Com a empresa Sadoshima Kinzoku (sociedade anônima) mantinha relações desde o início de suas transações com o Japão, para mais tarde passar a ser sócia das Lâmpadas Sadokin. Por causa de seu relacionamento com Hisashi Tsuda (então diretor da filial de Nova York e presidente da Sumitomo Shoji), por cujo intermédio se tornou representante da empresa – embora apenas por dois anos – tinha colaboração de seu capital na fábrica de Recife.
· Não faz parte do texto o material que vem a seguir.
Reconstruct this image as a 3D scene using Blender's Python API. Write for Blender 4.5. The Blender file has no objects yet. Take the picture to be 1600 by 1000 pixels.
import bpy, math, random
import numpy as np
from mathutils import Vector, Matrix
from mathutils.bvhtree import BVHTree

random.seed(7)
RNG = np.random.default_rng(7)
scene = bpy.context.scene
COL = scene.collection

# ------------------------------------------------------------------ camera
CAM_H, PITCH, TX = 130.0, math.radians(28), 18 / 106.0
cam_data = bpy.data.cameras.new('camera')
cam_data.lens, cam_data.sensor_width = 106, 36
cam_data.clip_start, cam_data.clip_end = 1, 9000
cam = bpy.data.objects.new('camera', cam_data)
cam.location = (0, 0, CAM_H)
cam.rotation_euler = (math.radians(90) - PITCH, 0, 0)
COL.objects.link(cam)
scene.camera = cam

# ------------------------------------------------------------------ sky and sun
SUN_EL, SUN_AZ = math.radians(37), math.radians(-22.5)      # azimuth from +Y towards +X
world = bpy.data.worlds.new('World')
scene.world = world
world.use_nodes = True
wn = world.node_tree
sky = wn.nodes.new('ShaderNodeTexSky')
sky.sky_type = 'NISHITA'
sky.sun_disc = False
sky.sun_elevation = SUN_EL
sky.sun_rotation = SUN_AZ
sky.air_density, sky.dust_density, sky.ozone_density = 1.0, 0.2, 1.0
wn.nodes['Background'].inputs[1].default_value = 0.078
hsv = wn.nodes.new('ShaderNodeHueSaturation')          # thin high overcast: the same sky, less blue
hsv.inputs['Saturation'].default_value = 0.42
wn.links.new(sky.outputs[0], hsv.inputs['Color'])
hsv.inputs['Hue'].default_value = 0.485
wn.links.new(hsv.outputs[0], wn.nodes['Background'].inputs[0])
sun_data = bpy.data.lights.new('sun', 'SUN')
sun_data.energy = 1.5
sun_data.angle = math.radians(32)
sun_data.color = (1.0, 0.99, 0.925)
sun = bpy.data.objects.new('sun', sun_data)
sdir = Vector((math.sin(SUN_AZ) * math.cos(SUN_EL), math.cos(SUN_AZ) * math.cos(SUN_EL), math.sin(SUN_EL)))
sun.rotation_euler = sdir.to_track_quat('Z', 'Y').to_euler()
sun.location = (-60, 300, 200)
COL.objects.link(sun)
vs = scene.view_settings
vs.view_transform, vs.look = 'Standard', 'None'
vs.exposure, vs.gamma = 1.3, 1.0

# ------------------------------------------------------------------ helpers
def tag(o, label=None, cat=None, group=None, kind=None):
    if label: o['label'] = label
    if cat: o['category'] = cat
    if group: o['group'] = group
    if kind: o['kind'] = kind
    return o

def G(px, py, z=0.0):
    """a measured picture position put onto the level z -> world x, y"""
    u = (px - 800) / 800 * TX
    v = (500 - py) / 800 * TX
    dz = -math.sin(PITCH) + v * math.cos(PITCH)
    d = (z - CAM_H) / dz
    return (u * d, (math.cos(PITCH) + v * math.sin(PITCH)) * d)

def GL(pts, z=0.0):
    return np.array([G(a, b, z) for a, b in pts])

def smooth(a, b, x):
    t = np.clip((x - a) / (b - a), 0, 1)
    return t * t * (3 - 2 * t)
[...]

Como, durante a guerra, não era permitido embarcar mercadorias em nome de japoneses, conseguiu prosseguir nas transações internacionais, em nome de um membro da família, Feliciano Fernandes, de origem portuguesa, que foi seu padrinho e de sua senhora, mantendo relações fraternais com sua família. O amigo, Kazuo Ido (seu sócio), cria da casa, casou-se com uma jovem da família Fernandes. Junto com sua esposa, foi padrinho da filha de Ido.

“Temos inúmeros casos – impossível enumerar todos – de relacionamento humano amistoso, que considero muito gratificante e desejo mantê-los com carinho… Creio que sou o que sou, graças à somatória desses relacionamentos humanos”.